## WHAT IS NEEDED
Repeat only the lines running from the beginning of the material through the line that contains "mb.obj('frame',[M_red2],AF)".

## DATA SECTION
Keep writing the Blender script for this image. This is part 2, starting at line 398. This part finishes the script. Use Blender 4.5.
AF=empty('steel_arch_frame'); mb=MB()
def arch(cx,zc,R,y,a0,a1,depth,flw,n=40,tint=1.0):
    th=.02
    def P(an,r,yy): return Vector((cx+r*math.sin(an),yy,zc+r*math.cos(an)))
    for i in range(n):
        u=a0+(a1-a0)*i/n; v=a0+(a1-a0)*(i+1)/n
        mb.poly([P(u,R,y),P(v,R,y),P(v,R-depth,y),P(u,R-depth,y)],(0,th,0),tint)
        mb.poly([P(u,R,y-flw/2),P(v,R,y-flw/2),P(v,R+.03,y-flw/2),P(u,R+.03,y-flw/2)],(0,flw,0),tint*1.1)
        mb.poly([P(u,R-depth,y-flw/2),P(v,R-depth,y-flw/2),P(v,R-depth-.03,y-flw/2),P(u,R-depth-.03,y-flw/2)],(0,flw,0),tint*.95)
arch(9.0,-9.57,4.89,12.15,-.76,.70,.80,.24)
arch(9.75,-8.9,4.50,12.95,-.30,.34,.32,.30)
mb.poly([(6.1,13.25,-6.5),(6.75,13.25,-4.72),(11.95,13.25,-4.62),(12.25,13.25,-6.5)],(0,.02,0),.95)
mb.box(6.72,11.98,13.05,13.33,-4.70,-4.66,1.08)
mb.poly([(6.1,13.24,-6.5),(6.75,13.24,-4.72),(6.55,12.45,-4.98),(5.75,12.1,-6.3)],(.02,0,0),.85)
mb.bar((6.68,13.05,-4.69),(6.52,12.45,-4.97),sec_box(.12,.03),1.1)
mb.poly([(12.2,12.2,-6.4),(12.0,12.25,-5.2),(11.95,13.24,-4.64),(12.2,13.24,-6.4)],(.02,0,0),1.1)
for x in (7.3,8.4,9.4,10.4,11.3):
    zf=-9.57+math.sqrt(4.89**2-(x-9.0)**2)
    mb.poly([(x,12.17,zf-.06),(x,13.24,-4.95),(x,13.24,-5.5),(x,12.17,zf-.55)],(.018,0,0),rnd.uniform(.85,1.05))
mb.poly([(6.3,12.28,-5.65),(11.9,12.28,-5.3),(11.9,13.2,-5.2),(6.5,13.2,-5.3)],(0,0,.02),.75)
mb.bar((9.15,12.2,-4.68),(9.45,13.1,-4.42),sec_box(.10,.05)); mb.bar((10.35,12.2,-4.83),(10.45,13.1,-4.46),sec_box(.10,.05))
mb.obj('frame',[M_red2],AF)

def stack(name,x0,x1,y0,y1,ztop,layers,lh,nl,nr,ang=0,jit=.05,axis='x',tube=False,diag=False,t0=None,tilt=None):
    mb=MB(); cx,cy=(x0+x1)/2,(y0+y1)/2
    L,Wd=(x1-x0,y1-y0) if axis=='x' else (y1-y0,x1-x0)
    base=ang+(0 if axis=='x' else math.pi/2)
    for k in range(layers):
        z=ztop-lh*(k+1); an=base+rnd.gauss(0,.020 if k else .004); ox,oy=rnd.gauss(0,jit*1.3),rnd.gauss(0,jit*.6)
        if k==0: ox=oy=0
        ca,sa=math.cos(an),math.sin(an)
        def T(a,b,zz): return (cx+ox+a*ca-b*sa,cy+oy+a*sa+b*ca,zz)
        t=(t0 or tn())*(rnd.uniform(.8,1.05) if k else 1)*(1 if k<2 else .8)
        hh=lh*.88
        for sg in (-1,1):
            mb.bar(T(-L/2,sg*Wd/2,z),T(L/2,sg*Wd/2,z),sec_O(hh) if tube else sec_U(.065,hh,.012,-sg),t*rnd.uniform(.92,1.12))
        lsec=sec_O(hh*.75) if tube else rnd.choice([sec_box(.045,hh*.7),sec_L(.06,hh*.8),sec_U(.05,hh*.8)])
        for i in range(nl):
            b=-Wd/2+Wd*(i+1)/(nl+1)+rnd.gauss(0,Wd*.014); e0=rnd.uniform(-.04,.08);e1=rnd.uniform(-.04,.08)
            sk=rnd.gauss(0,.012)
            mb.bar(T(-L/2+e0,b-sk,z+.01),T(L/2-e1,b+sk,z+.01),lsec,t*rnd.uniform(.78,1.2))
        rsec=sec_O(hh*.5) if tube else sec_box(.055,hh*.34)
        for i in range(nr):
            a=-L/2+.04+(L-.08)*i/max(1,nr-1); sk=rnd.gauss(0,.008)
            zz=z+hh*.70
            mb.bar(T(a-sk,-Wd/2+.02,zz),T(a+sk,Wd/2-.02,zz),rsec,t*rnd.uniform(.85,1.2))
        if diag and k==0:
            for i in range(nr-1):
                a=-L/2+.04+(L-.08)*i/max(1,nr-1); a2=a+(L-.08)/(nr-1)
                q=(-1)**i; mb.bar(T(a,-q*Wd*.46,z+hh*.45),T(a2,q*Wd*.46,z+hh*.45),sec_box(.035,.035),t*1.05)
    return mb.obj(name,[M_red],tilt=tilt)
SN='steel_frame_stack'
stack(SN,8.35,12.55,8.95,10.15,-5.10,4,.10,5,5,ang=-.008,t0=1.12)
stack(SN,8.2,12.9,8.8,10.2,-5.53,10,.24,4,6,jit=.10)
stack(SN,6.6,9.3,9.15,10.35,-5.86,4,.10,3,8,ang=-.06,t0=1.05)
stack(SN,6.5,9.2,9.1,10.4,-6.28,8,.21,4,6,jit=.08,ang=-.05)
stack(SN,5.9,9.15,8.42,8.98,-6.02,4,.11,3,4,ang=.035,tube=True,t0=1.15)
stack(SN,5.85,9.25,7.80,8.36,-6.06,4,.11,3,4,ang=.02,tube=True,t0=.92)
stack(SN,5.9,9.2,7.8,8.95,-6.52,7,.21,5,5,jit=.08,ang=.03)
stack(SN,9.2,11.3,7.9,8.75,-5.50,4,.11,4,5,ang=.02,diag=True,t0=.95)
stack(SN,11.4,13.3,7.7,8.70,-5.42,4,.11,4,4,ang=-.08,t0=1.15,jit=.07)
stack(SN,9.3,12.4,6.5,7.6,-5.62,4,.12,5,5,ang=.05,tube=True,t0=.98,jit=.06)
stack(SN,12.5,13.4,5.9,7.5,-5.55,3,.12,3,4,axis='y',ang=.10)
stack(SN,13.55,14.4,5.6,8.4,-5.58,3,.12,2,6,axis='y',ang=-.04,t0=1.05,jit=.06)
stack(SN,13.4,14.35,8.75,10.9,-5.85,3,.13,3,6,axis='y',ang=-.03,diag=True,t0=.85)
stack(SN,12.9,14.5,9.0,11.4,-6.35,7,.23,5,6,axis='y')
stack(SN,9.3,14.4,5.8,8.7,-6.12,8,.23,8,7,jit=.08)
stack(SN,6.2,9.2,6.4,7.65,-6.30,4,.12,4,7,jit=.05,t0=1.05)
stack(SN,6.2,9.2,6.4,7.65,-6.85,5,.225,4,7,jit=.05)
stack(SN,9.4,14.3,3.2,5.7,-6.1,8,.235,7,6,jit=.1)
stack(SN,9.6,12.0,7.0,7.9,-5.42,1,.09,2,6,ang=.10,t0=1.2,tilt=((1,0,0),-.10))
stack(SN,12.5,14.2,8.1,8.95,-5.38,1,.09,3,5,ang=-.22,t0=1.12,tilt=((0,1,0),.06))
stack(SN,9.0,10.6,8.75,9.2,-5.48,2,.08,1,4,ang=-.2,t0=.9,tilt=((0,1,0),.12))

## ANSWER
Keep writing the Blender script for this image. This is part 2, starting at line 398. This part finishes the script. Use Blender 4.5.
AF=empty('steel_arch_frame'); mb=MB()
def arch(cx,zc,R,y,a0,a1,depth,flw,n=40,tint=1.0):
    th=.02
    def P(an,r,yy): return Vector((cx+r*math.sin(an),yy,zc+r*math.cos(an)))
    for i in range(n):
        u=a0+(a1-a0)*i/n; v=a0+(a1-a0)*(i+1)/n
        mb.poly([P(u,R,y),P(v,R,y),P(v,R-depth,y),P(u,R-depth,y)],(0,th,0),tint)
        mb.poly([P(u,R,y-flw/2),P(v,R,y-flw/2),P(v,R+.03,y-flw/2),P(u,R+.03,y-flw/2)],(0,flw,0),tint*1.1)
        mb.poly([P(u,R-depth,y-flw/2),P(v,R-depth,y-flw/2),P(v,R-depth-.03,y-flw/2),P(u,R-depth-.03,y-flw/2)],(0,flw,0),tint*.95)
arch(9.0,-9.57,4.89,12.15,-.76,.70,.80,.24)
arch(9.75,-8.9,4.50,12.95,-.30,.34,.32,.30)
mb.poly([(6.1,13.25,-6.5),(6.75,13.25,-4.72),(11.95,13.25,-4.62),(12.25,13.25,-6.5)],(0,.02,0),.95)
mb.box(6.72,11.98,13.05,13.33,-4.70,-4.66,1.08)
mb.poly([(6.1,13.24,-6.5),(6.75,13.24,-4.72),(6.55,12.45,-4.98),(5.75,12.1,-6.3)],(.02,0,0),.85)
mb.bar((6.68,13.05,-4.69),(6.52,12.45,-4.97),sec_box(.12,.03),1.1)
mb.poly([(12.2,12.2,-6.4),(12.0,12.25,-5.2),(11.95,13.24,-4.64),(12.2,13.24,-6.4)],(.02,0,0),1.1)
for x in (7.3,8.4,9.4,10.4,11.3):
    zf=-9.57+math.sqrt(4.89**2-(x-9.0)**2)
    mb.poly([(x,12.17,zf-.06),(x,13.24,-4.95),(x,13.24,-5.5),(x,12.17,zf-.55)],(.018,0,0),rnd.uniform(.85,1.05))
mb.poly([(6.3,12.28,-5.65),(11.9,12.28,-5.3),(11.9,13.2,-5.2),(6.5,13.2,-5.3)],(0,0,.02),.75)
mb.bar((9.15,12.2,-4.68),(9.45,13.1,-4.42),sec_box(.10,.05)); mb.bar((10.35,12.2,-4.83),(10.45,13.1,-4.46),sec_box(.10,.05))
mb.obj('frame',[M_red2],AF)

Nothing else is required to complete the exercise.